Exercise material:
=======

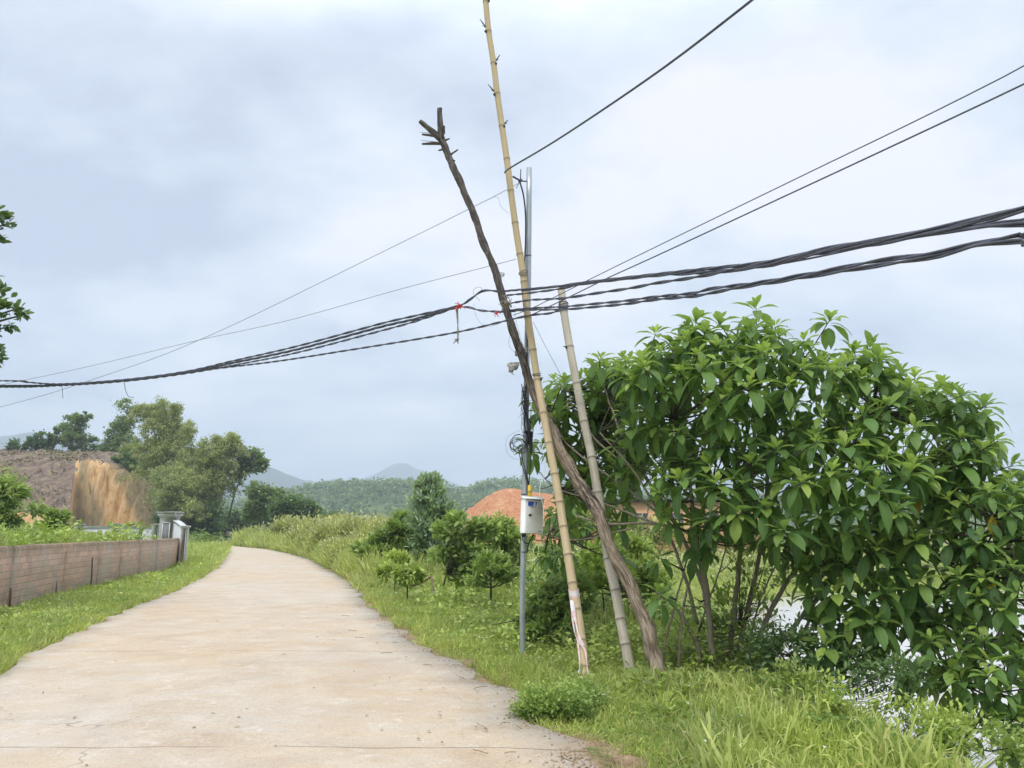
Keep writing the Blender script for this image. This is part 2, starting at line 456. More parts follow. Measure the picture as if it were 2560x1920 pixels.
M['bamboo_grey'] = mat_bamboo('bamboo_grey', (0.38, 0.34, 0.27), (0.56, 0.51, 0.41), (0.27, 0.24, 0.19))
def mat_log():
    k = NT('dead_log')
    v = k.coord('lf', (5, 1.0, 0)); w = k.coord('World')
    sp = k.n('ShaderNodeSeparateXYZ', {0: k.n('ShaderNodeAttribute', attribute_name='lf').outputs['Vector']})
    st = k.noise(k.coord('lf', (7, 2.2, 0)), 2.4, 7, 0.72, 0.4)
    lo = k.ramp(st, [(0.32, (0.06, 0.045, 0.035)), (0.45, (0.19, 0.145, 0.105)), (0.6, (0.38, 0.31, 0.23))])
    hi = k.ramp(st, [(0.3, (0.035, 0.03, 0.035)), (0.5, (0.11, 0.095, 0.09)), (0.68, (0.26, 0.23, 0.20))])
    f = k.rng(k.math('ADD', sp.outputs[2], k.math('MULTIPLY', k.noise(w, 1.6, 4), 0.45)), 0.62, 0.82)
    col = k.mix(f, lo, hi)
    at = k.n('ShaderNodeAttribute', attribute_name='tint').outputs['Fac']
    col = k.mix(k.math('MULTIPLY', at, k.rng(st, 0.62, 0.42)), col, (0.030, 0.026, 0.028))
    lich = k.rng(k.noise(w, 9, 5, 0.7), 0.58, 0.66, 0, 0.5)
    col = k.mix(lich, col, (0.34, 0.31, 0.27))
    return k.done(k.pbr(col, 0.95, k.bump(st, 0.9, 0.02), spec=0.1))
M['log'] = mat_log()
simple('steel_galv', (0.30, 0.34, 0.36), (0.46, 0.50, 0.52), 5, 0.42, cs=(4, 4, 0.6), metal=0.55, bump=0.03, stops=[(0.3, (0.30, 0.34, 0.36)), (0.7, (0.48, 0.52, 0.53))])
simple('white_paint', (0.74, 0.75, 0.74), (0.80, 0.81, 0.80), 3, 0.4, bump=0.0, stops=[(0.3, (0.58, 0.57, 0.52)), (0.42, (0.74, 0.75, 0.73)), (0.8, (0.81, 0.82, 0.81))])
simple('black_rubber', (0.018, 0.019, 0.026), (0.045, 0.046, 0.06), 12, 0.5, bump=0.05)
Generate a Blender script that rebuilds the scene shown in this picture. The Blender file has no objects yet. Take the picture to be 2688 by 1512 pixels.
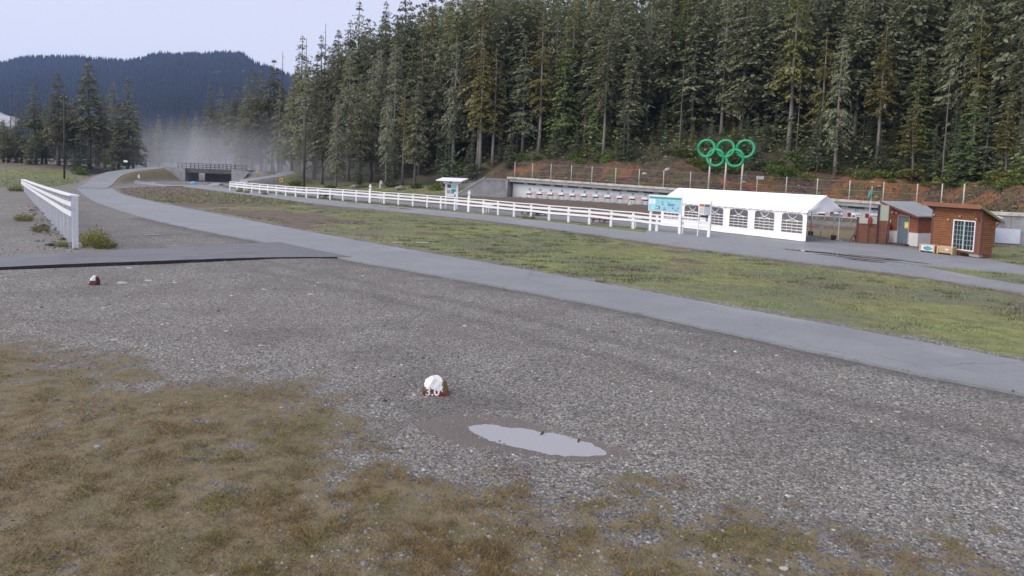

=======

Tell how many lines above contain the word "this". Give the number alone.

Worked solution: 2